I work for a Fortune 500 company that has thousands of employees stretched out all over the world. We have scientists, engineers, technology specialists, retired military and more sharp minds than you can shake a stick at (if you were ever, for some reason, inclined to do so).
But if one employee accidentally sends an e-mail to every employee in the company, we turn into imbeciles the likes of which the world has never seen.
Some employee in California will write a simple e-mail. She’ll pick a distribution list to send it to, but inadvertently picks the wrong one. Oh no. She’s sent her e-mail to thousands of employees all over the world!
I receive the e-mail. I sigh. Why? Because I know what’s going to happen next.
A few seconds later, someone else, an employee in Iowa perhaps, will write an e-mail response that asks, “Why did I receive this?” But instead of simply replying to the employee in California who sent it, the employee in Iowa clicks the “Reply to All” button.
Everyone who received the California e-mail now receives the Iowa e-mail.
Seconds later, an employee in Alabama sends an e-mail that simply states, “Please remove me from this distribution list.” She, too, replies to all.
Dozens of more employees all over the country send similar replies.
“What is this?”
“Please remove me.”
“Was I supposed to receive this e-mail?”
“Did we used to date? What’s your sign? Are you hot?”
This goes on for several minutes. But then it gets worse. Eventually, people who have been receiving all these responses, as well as the original e-mail that started it all, become irked. They’re tired of receiving all these pointless e-mails. They’re tired of having their inboxes filled with messages that do not apply to them. They’re tired of the insanity!
And so, they do what any stupid rational person would do. They click “Reply to All” and write an e-mail that says something along the lines of:
“What is wrong with you people?? Don’t you realize you’re replying to everyone? Just ignore it!”
Dozens, possibly hundreds, of like-minded employees send similar replies to everyone over the next few minutes.
“We get it! Stop replying to all!”
“Just ignore the e-mails people.”
“The e-mail was sent by mistake. Replying to all is only making it worse.”
“Are any of you hot? What are your signs? I’m so lonely.”
At this point, ten minutes has gone by and I have received approximately 300 e-mails. My head long ago began to throb, but I know it’s only going to get worse.
Soon, “helpful” employees begin to send replies informing the people who have been telling others to “stop replying to all” are, themselves, replying to all.
“You guys realize you’re only making it worse by sending replies telling people to stop replying, right?”

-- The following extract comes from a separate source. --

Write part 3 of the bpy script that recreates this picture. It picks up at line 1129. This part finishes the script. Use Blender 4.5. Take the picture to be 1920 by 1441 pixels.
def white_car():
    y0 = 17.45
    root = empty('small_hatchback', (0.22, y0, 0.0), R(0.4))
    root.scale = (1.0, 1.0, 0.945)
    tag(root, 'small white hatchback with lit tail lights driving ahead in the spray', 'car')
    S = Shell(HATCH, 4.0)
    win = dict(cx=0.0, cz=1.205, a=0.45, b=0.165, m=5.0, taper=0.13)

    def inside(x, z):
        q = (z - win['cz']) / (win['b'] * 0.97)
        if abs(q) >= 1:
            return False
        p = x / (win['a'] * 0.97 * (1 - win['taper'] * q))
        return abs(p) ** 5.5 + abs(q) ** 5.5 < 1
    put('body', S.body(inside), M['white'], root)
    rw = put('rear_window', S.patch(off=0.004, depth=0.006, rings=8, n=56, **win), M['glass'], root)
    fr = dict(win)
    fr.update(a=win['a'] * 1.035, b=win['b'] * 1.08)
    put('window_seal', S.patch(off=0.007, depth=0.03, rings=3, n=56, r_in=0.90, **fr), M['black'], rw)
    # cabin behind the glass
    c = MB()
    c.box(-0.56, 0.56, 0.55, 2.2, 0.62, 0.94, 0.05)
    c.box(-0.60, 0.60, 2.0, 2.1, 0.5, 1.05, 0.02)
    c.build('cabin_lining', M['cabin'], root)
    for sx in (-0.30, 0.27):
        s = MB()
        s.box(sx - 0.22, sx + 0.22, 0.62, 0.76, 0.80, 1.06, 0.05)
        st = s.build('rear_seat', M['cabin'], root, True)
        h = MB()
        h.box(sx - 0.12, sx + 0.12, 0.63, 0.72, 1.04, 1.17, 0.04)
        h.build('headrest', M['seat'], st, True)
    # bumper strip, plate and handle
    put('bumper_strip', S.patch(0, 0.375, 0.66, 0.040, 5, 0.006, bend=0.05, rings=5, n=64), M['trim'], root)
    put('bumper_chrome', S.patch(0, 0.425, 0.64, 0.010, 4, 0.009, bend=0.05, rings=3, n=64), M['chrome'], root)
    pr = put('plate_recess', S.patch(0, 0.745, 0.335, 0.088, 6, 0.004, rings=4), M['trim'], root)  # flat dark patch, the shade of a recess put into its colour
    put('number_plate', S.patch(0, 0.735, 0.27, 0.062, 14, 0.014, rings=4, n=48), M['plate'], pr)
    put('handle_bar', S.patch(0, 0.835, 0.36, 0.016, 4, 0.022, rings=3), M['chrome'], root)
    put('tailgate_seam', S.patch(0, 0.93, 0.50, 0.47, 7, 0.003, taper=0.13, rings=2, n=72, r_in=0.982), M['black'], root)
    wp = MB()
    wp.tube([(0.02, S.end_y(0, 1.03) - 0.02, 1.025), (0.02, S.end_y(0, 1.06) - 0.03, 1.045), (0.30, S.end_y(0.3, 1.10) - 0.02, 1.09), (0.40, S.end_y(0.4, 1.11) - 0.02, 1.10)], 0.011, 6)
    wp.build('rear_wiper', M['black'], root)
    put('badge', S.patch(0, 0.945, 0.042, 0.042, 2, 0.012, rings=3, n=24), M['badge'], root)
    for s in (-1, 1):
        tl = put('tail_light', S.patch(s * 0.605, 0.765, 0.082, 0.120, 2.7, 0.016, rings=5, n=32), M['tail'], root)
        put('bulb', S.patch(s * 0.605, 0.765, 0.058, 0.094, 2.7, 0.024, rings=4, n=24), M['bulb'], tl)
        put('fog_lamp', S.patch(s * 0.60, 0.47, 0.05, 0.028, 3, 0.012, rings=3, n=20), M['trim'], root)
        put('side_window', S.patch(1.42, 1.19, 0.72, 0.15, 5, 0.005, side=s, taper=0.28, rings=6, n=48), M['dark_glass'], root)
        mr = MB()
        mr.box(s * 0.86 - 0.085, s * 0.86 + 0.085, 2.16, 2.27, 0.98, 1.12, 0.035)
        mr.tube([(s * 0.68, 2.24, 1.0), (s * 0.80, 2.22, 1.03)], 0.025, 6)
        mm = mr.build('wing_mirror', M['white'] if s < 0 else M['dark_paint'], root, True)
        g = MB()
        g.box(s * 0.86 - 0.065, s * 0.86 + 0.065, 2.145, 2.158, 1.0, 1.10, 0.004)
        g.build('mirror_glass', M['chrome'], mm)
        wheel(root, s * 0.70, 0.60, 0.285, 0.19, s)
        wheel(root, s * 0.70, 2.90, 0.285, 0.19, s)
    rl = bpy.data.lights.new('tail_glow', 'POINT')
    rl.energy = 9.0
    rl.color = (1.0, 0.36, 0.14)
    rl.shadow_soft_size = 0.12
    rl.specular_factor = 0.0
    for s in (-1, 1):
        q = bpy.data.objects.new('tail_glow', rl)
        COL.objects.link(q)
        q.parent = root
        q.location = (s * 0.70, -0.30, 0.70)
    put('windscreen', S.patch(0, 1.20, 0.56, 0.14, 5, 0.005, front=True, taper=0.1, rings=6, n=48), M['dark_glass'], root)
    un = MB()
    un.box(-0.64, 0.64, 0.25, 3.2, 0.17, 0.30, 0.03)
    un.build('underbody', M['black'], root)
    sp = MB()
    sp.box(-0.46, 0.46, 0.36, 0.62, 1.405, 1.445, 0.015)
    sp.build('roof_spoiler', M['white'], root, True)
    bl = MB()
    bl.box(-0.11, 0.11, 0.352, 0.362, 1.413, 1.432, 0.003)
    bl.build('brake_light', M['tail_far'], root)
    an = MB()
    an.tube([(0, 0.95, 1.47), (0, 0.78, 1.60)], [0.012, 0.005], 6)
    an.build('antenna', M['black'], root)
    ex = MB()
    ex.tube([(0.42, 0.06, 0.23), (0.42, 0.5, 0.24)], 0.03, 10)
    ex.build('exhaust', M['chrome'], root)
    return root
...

Dozens of such e-mails begin to go out into the world. Eventually, people begin to send replies to these people informing them they are making things worse by replying to all and telling people who are replying to all not to reply to all. And a few minutes later, people begin replying to these people.

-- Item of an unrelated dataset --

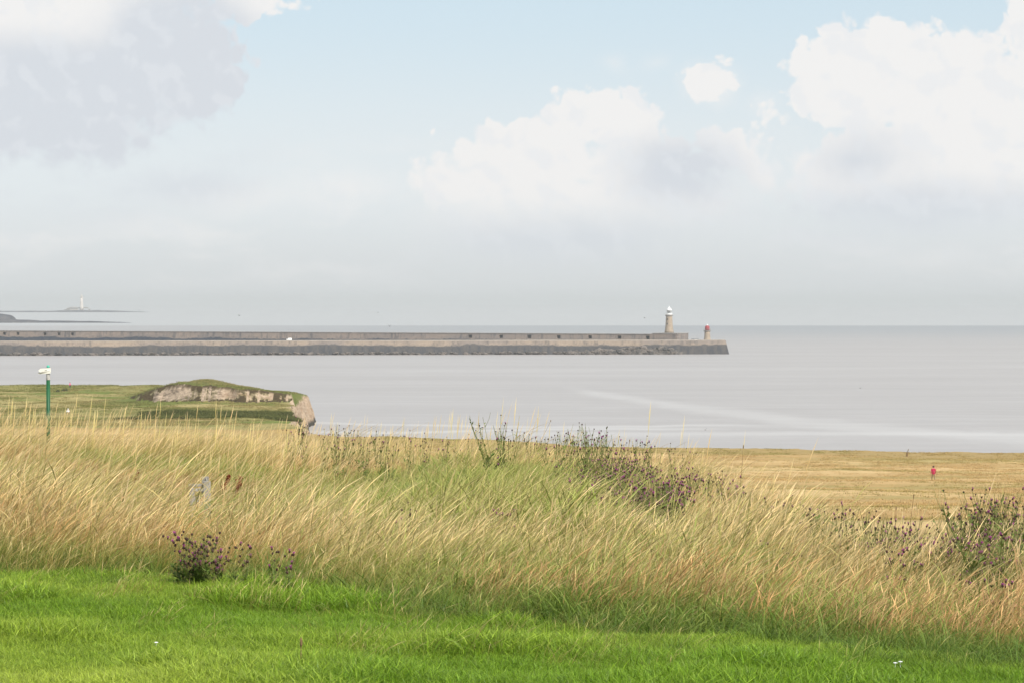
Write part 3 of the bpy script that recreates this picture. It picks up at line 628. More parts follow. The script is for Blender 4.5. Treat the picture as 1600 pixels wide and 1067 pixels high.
# ------------------------------------------------------------------ grass building blocks
SRC = bpy.data.collections.new('grass_sources')      # not linked to the scene
def blades(name, mat_, n, rad, h, hv, lean, bend, wdt, head=0.0, seed=0, spread=.5, droop=0.0, lv=5):
    g_ = np.random.default_rng(seed); a = g_.uniform(0, 2 * np.pi, n); r = rad * np.sqrt(g_.random(n))
    bx, by = r * np.cos(a), r * np.sin(a); hh = h * (1 + hv * g_.uniform(-1, 1, n))
    la = g_.normal(0, spread, n); ll = lean * (1 + .8 * g_.normal(0, 1, n)); bb = bend * np.abs(1 + .65 * g_.normal(0, 1, n))
    fa = g_.uniform(-1.0, 1.0, n); ww = wdt * g_.uniform(.7, 1.3, n); ru = g_.random(n)
    T = np.linspace(0, 1, lv + 1)
    co = np.zeros((n, lv + 1, 2, 3)); 
    for i, t in enumerate(T):
        out = hh * (ll * t + bb * t ** 2.2); z = hh * (t - .22 * (ll + bb) * t ** 2 - droop * t ** 4)
        x = bx + out * np.cos(la); y = by + out * np.sin(la)
        if head: wi = ww * (.55 if t < .7 else (1 + head * math.sin((t - .7) / .3 * math.pi) ** .7 if t < 1 else .1))
        else: wi = ww * (1 - t ** 1.6) + .0003
        ox, oy = np.cos(fa) * wi / 2, np.sin(fa) * wi / 2
        co[:, i, 0] = np.stack([x - ox, y - oy, z], -1); co[:, i, 1] = np.stack([x + ox, y + oy, z], -1)
    V = co.reshape(-1, 3); per = (lv + 1) * 2
    q = np.array([[2 * i, 2 * i + 1, 2 * i + 3, 2 * i + 2] for i in range(lv)])
    Q = (np.arange(n)[:, None, None] * per + q[None]).reshape(-1, 4)
    me = bpy.data.meshes.new(name); me.vertices.add(len(V)); me.vertices.foreach_set('co', V.ravel())
    me.loops.add(Q.size); me.loops.foreach_set('vertex_index', Q.ravel()); me.polygons.add(len(Q))
    me.polygons.foreach_set('loop_start', np.arange(len(Q)) * 4); me.polygons.foreach_set('loop_total', np.full(len(Q), 4)); me.update(calc_edges=True)
    uv = me.uv_layers.new(name='UVMap'); U = np.zeros((len(V), 2)); U[:, 0] = np.repeat(ru, per); U[:, 1] = np.tile(np.repeat(T, 2), n)
    uv.data.foreach_set('uv', U[Q.ravel()].ravel()); me.materials.append(mat_)
    o = bpy.data.objects.new(name, me); return o
def scatter(name, sources, P_, rz, scl, idx, tint, label, cat):
    c = bpy.data.collections.new(name + '_source'); 
    for s_ in sources: c.objects.link(s_)
    me = bpy.data.meshes.new(name); me.vertices.add(len(P_)); me.vertices.foreach_set('co', P_.astype(np.float32).ravel())
    def A_(k, typ, v_, f='value'): a = me.attributes.new(k, typ, 'POINT'); a.data.foreach_set(f, np.ascontiguousarray(v_).ravel())
    rot = np.zeros((len(P_), 3), np.float32); rot[:, 2] = rz
    sc3 = scl if getattr(scl, 'ndim', 1) == 2 else np.repeat(scl[:, None], 3, 1)
    A_('rot', 'FLOAT_VECTOR', rot, 'vector'); A_('scl', 'FLOAT_VECTOR', sc3.astype(np.float32), 'vector'); A_('idx', 'INT', idx.astype(np.int32)); A_('tint', 'FLOAT', tint.astype(np.float32))
    o = link(bpy.data.objects.new(name, me)); g = bpy.data.node_groups.new(name, 'GeometryNodeTree')
    g.interface.new_socket('Geometry', in_out='INPUT', socket_type='NodeSocketGeometry'); g.interface.new_socket('Geometry', in_out='OUTPUT', socket_type='NodeSocketGeometry')
    N = g.nodes; gi = N.new('NodeGroupInput'); go = N.new('NodeGroupOutput'); ip = N.new('GeometryNodeInstanceOnPoints'); ci = N.new('GeometryNodeCollectionInfo')
    ci.inputs['Collection'].default_value = c; ci.inputs['Separate Children'].default_value = True; ci.inputs['Reset Children'].default_value = True
    def na(k, typ): q = N.new('GeometryNodeInputNamedAttribute'); q.data_type = typ; q.inputs['Name'].default_value = k; return q.outputs['Attribute']
    L = g.links; L.new(gi.outputs[0], ip.inputs['Points']); L.new(ci.outputs[0], ip.inputs['Instance']); ip.inputs['Pick Instance'].default_value = True
    L.new(na('idx', 'INT'), ip.inputs['Instance Index']); L.new(na('rot', 'FLOAT_VECTOR'), ip.inputs['Rotation']); L.new(na('scl', 'FLOAT_VECTOR'), ip.inputs['Scale'])
    L.new(ip.outputs[0], go.inputs[0]); md = o.modifiers.new('scatter', 'NODES'); md.node_group = g
    tag(o, label, cat, kind='stuff'); return o
def sample(n, y0, y1, umax=.25, umin=None):
    umin = -umax if umin is None else umin
    Y = np.sqrt(rng.uniform(y0 ** 2, y1 ** 2, n)); u = rng.uniform(umin, umax, n); return u * Y, Y, u
def crestY(u):    # beyond this the bank falls away out of sight
    return np.interp(u, [-.25, -.195, -.117, -.0585, 0, .063, .085, .11, .146, .195, .25], [82, 80, 82, 74, 62, 50, 42, 35, 31, 33, 33])
# bench and sign stay clear of the tallest stems right in front of them
def clear(X, Y):
    m_ = np.ones_like(X)
    for (px_, y0, y1, w_, f_) in ((302, 24, 46.3, 44, .14), (302, 15.5, 27, 44, .42), (1015, 21, 42, 115, .72), (1320, 15, 26, 110, .8), (1540, 15, 26, 75, .68), (302, 13.5, 16.5, 60, .5), (905, 34, 50, 60, .8), (580, 42, 62, 110, .8)):
        u = X / Y; k_ = smooth(np.abs(u - (px_ - 800) / F) * F, w_ * 1.2, w_ * .8) * smooth(Y, y0 - 1, y0 + .6) * smooth(Y, y1 + .3, y1 - .3); m_ = m_ * (1 - k_ * (1 - f_))
    return m_
# --- straw-coloured tall grass
src = [blades('straw_%d' % i, M_straw, 26, .36, .62, .38, .20, .36, .0028, 1.2, 100 + i, .75, .06, 6) for i in range(6)]
src += [blades('strawleaf_%d' % i, M_straw, 36, .36, .44, .45, .24, .60, .0036, 0, 120 + i, 1.0, .14, 4) for i in range(5)]
src += [blades('strawtall_%d' % i, M_straw, 4, .3, .82, .3, .28, .26, .0030, 1.6, 140 + i, .45, .03, 7) for i in range(4)]
parts_ = []
for (y0, y1, dens) in ((11.5, 24, 44), (24, 40, 28), (40, 84, 15)):
    n_ = int(.5 * .5 * (y1 ** 2 - y0 ** 2) * dens); parts_.append(sample(n_, y0, y1, .25))
X = np.concatenate([p[0] for p in parts_]); Y = np.concatenate([p[1] for p in parts_]); u = X / Y
rel = (Y - edgeY(u) + .5 + (fbm(X * 1.1, Y * 1.1, 3) - .5) * 2.8) / (.75 + .6 * smooth(u, -.2, -.02))
tus = fbm(X * .45 + 5, Y * .45 + 5, 3)
ok = (rng.random(len(X)) < (.12 * smooth(rel, -3.0, -1.6) + .23 * smooth(rel, -1.4, -.4) + .65 * smooth(rel, -.4, 1.2)) * (.45 + .6 * smooth(tus, .3, .6)) * (.34 + .66 * smooth(rel, .6, 4.5)) * (1 - .4 * smooth(fbm(X * .32 + 77, Y * .22 + 13, 4), .45, .58))) & (Y < crestY(u))
ok &= ~((np.abs(u - (291 - 800) / F) < 45 / F) & (Y > 27) & (Y < 48) & (rng.random(len(X)) < .985))
X, Y, u, rel, tus = X[ok], Y[ok], u[ok], rel[ok], tus[ok]
hs = (.34 + .66 * smooth(rel, -.4, 4.2)) * (.62 + .76 * fbm(X * .6 + 50, Y * .6, 3)) * rng.uniform(.85, 1.15, len(X)) * clear(X, Y)
gn = fbm(X * .32 + 77, Y * .22 + 13, 4)
tint = np.clip(smooth(gn, .38, .54) * .95 + smooth(rel, 6, 1) * .5 + smooth(u, -.10, .02) * .16 + rng.normal(.05, .2, len(X)), 0, 1) * (.62 + .38 * smooth(u, -.13, -.01))
typ = rng.random(len(X)); idx = np.where(typ < .52, rng.integers(0, 6, len(X)), np.where(typ < .92, rng.integers(6, 11, len(X)), rng.integers(11, 15, len(X))))
wind = (fbm(X * .5 + 8, Y * .5 + 3, 2) - .5) * 1.0
Z = H(X, Y) - .02
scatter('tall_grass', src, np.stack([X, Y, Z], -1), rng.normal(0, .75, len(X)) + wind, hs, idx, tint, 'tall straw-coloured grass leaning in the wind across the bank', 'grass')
X, Y, u = sample(11000, 30, 66, .22); rel = Y - edgeY(u); cr = crestY(u)
ok = ~((np.abs(u - (290 - 800) / F) < 50 / F) & (Y < 48)) & (Y < cr - 4) & (Y > cr * .6) & (rng.random(len(X)) < .18 + .75 * smooth(u, .02, -.1) * smooth(fbm(X * .3, Y * .3 + 5, 2), .35, .6)); X, Y = X[ok], Y[ok]
src = [blades('wisp_%d' % i, M_straw, 2, .35, 1.22, .3, .26, .26, .0044, 1.3, 160 + i, .4, .03, 8) for i in range(8)]
scatter('wispy_stems', src, np.stack([X, Y, H(X, Y) - .02], -1), rng.normal(0, .45, len(X)), rng.uniform(.75, 1.12, len(X)) * clear(X, Y), rng.integers(0, 8, len(X)), rng.random(len(X)) * .3, 'thin pale seed stems standing above the grass along the bank top', 'grass')
# --- russet patches
src = [blades('russet_%d' % i, M_russet, 24, .3, .5, .3, .3, .35, .0034, 1.2, 200 + i, .6, .04, 5) for i in range(3)]
X, Y, u = sample(20000, 12.5, 60, .22); pn = fbm(X * .35 + 200, Y * .28 + 70, 3); rel = Y - edgeY(u)
ok = ~((np.abs(u - (290 - 800) / F) < 50 / F) & (Y > 25) & (Y < 48)) & (rng.random(len(X)) < smooth(pn, .50, .64) * .62) & (rel > 1.2) & (Y < crestY(u)); X, Y, rel = X[ok], Y[ok], rel[ok]
scatter('russet_grass', src, np.stack([X, Y, H(X, Y) - .02], -1), rng.normal(0, .5, len(X)), rng.uniform(.75, 1.2, len(X)) * clear(X, Y) * (.6 + .4 * smooth(rel, 1, 4)), rng.integers(0, 3, len(X)), rng.random(len(X)), 'patches of russet dry grass stems among the straw-coloured grass', 'grass')
# --- green undergrowth: thick along the lawn edge, in patches on the bank
src = [blades('green_%d' % i, M_green, 30, .16, .30, .35, .25, .55, .0075, 0, 300 + i, 1.6, .15, 4) for i in range(5)]
X, Y, u = sample(85000, 11, 60, .25); rel = Y - edgeY(u) + (fbm(X * 2.3 + 4, Y * 2.3, 3) - .5) * 1.4
gp = fbm(X * .32 + 77, Y * .22 + 13, 4)
pr = smooth(rel, -4.2, -.2) ** 1.5 * smooth(rel, 3.6, .6) * .9 + smooth(rel, 0, 2) * (.36 + .34 * smooth(rel, 5, 1.5) + .64 * smooth(gp, .42, .56))
ok = (rng.random(len(X)) < pr) & (Y < crestY(u)); X, Y, rel, gp, u = X[ok], Y[ok], rel[ok], gp[ok], u[ok]
sc = (.10 + .12 * smooth(rel, -2.8, -.3) + (.26 + .24 * smooth(u, -.16, -.02)) * smooth(rel, -.4, 1.2) + .45 * smooth(rel, .9, 3.4) + .5 * smooth(gp, .44, .58) * smooth(rel, 1.5, 4)) * (.7 + .6 * rng.random(len(X)) ** 2) * rng.uniform(.7, 1.25, len(X)) * (.65 + .7 * fbm(X * 1.5, Y * 1.5 + 9, 2)) * clear(X, Y)
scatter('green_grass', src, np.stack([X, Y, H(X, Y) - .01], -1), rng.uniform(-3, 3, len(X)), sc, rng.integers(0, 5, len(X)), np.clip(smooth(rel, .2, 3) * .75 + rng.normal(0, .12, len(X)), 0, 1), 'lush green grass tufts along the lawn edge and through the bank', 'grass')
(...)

As you can see, it’s a never-ending cycle.
At some point, people begin to have fun with the situation. Amongst the “please remove me” and “stop replying to all” and “stop telling people to stop replying to all” and “stop telling people who are telling people who are telling people…” madness, people begin to leave humorous replies.
“If I’m reading all these e-mails correctly, I think the consensus is NOT to reply to all. But I’m not sure. Let’s have a survey. Just reply to all with your thoughts.”

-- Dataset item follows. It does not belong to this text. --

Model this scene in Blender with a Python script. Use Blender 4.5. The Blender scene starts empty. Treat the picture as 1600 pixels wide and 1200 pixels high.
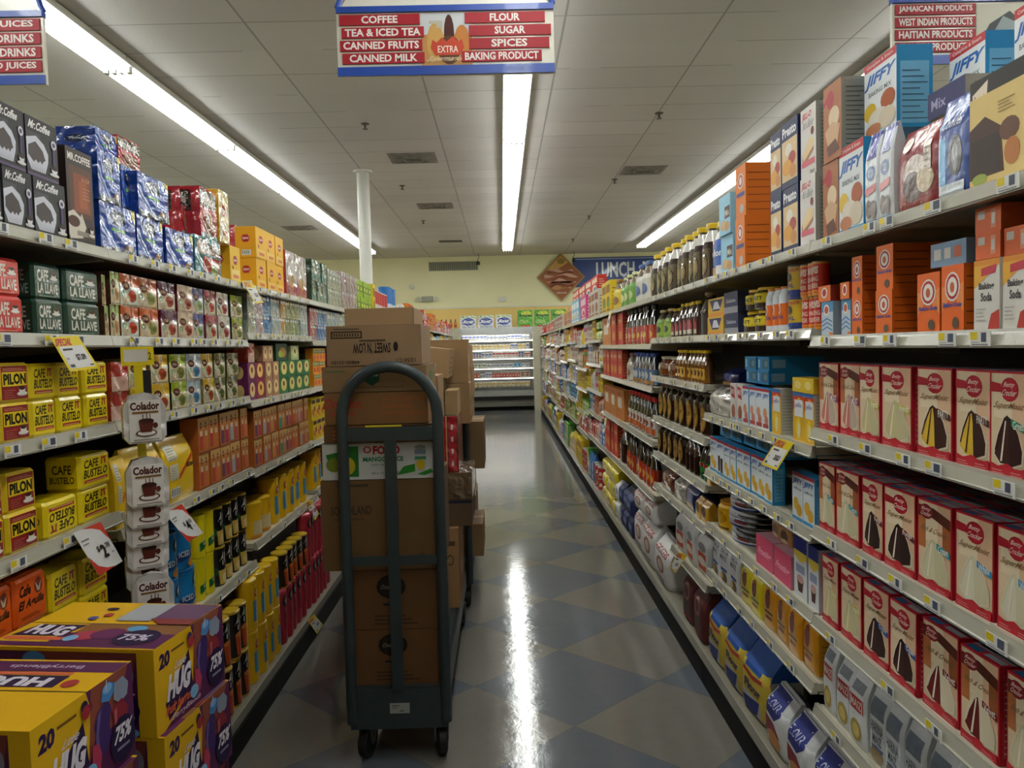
import bpy, math, random
from mathutils import Vector, Matrix, Euler
PI = math.pi
SC = bpy.context.scene
COL = SC.collection
# ---------------------------------------------------------------- camera
EYE = 1.57
cam_data = bpy.data.cameras.new('camera')
cam_data.sensor_fit = 'HORIZONTAL'; cam_data.sensor_width = 36.0
cam_data.lens = 36.0 * 1210.0 / 1600.0
cam_data.clip_end = 100
cam = bpy.data.objects.new('camera', cam_data); COL.objects.link(cam)
def _cam_axes():
    F = 1210.0
    Y = Vector((784 - 800, 543 - 600, F)).normalized()
    r = 0.0265
    up = Vector((-math.sin(r), -math.cos(r), 0)); up -= up.dot(Y) * Y; up.normalize()
    return Y.cross(up), Y, up
_X, _Y, _U = _cam_axes()
def _w(c):  # image axes (right, down, forward) -> world
    return Vector((c.dot(_X), c.dot(_Y), c.dot(_U)))
_r, _d, _f = _w(Vector((1, 0, 0))), _w(Vector((0, 1, 0))), _w(Vector((0, 0, 1)))
m = Matrix((( _r.x, -_d.x, -_f.x, 0), (_r.y, -_d.y, -_f.y, 0), (_r.z, -_d.z, -_f.z, EYE), (0, 0, 0, 1)))
cam.matrix_world = m
SC.camera = cam
# ---------------------------------------------------------------- world, exposure, lamp power
world = bpy.data.worlds.new('store_world'); SC.world = world; world.use_nodes = True
world.node_tree.nodes['Background'].inputs[0].default_value = (0.9, 0.95, 1.0, 1)
world.node_tree.nodes['Background'].inputs[1].default_value = 0.01
SC.view_settings.view_transform = 'Standard'; SC.view_settings.look = 'None'
SC.view_settings.gamma = 1.0; SC.view_settings.use_curve_mapping = False
SC.view_settings.exposure = 0.7
TUBE_POWER = 10.0
TUBE_COLOR = (0.97, 1.0, 0.965, 1)
SC.cycles.max_bounces = 6; SC.cycles.diffuse_bounces = 4; SC.cycles.glossy_bounces = 3
SC.cycles.transmission_bounces = 4; SC.cycles.transparent_max_bounces = 6
SC.cycles.caustics_reflective = False; SC.cycles.caustics_refractive = False
SC.cycles.sample_clamp_indirect = 4.0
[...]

“Anyone who replies to all should be immediately terminated. Myself included.”
“Please stop the madness. My Blackberry is vibrating so much people are starting to think I’m a pervert.”
“I might as well take this opportunity to see if anyone is interested in purchasing a 1990 Chevy Blazer. $1,000 or your best offer.”
However, this jovial turn of events is quickly forgotten once a second wave of “please remove me” and “stop replying to all” messages hit our inboxes.
One hour and several thousand e-mails later, things begin to quiet down. Soon, only one or two e-mails every minute or so are sent out. Later, only one or two e-mails every five minutes. Finally, mercifully, they stop completely.
I don’t believe this would irritate me quite so if not for the fact this exact same thing happened two months ago. And the same thing happened about a year before that, too.
They say those who do not learn from history are doomed to repeat it. Well, I have learned from history. But on days like today I’m forced to repeat it anyway.
Sigh.
Another e-mail just arrived. Employees on the west coast must be returning from lunch.
Lord, give me strength.
I'm a cypher, wrapped in an enigma, smothered in secret sauce. Also, my name is Kev and I own this here website.
















;-) 7.28.10 at 4:41 pm:
Heheh. So annoying. The problem at my company is, people seem to think they’ll get an answer faster if they email the entire company, even if 90% of the company has nothing to do with what they’re talking about.
Case and point: Last week, a co-worker…who works in a different building on a different campus…decided she was tired of having her paper inbox flooded with things that did not belong in there. She wrote a company-wide email with a list of things that do and do not belong in her paper inbox. Company-wide, naturally, includes myself and the 5 other people who work in administration…who never have any need to turn anything IN to said paper inbox. Pointless information. Deleted.
;-) 7.29.10 at 11:24 am:
Don’t experiences like that make you glad Al Gore invented the Internet, so that millions of inane emails sent by imbeciles with brains like that of plankton can be floated abroad ad nauseam, ad infinitum, by those determined to exacerbate and perpetuate the moronic actions of others like them with a single CLICK?
REPLY TO ALL if you agree! Present company excluded, of course.
No wonder the price of extra-sharp cheddar keeps going up!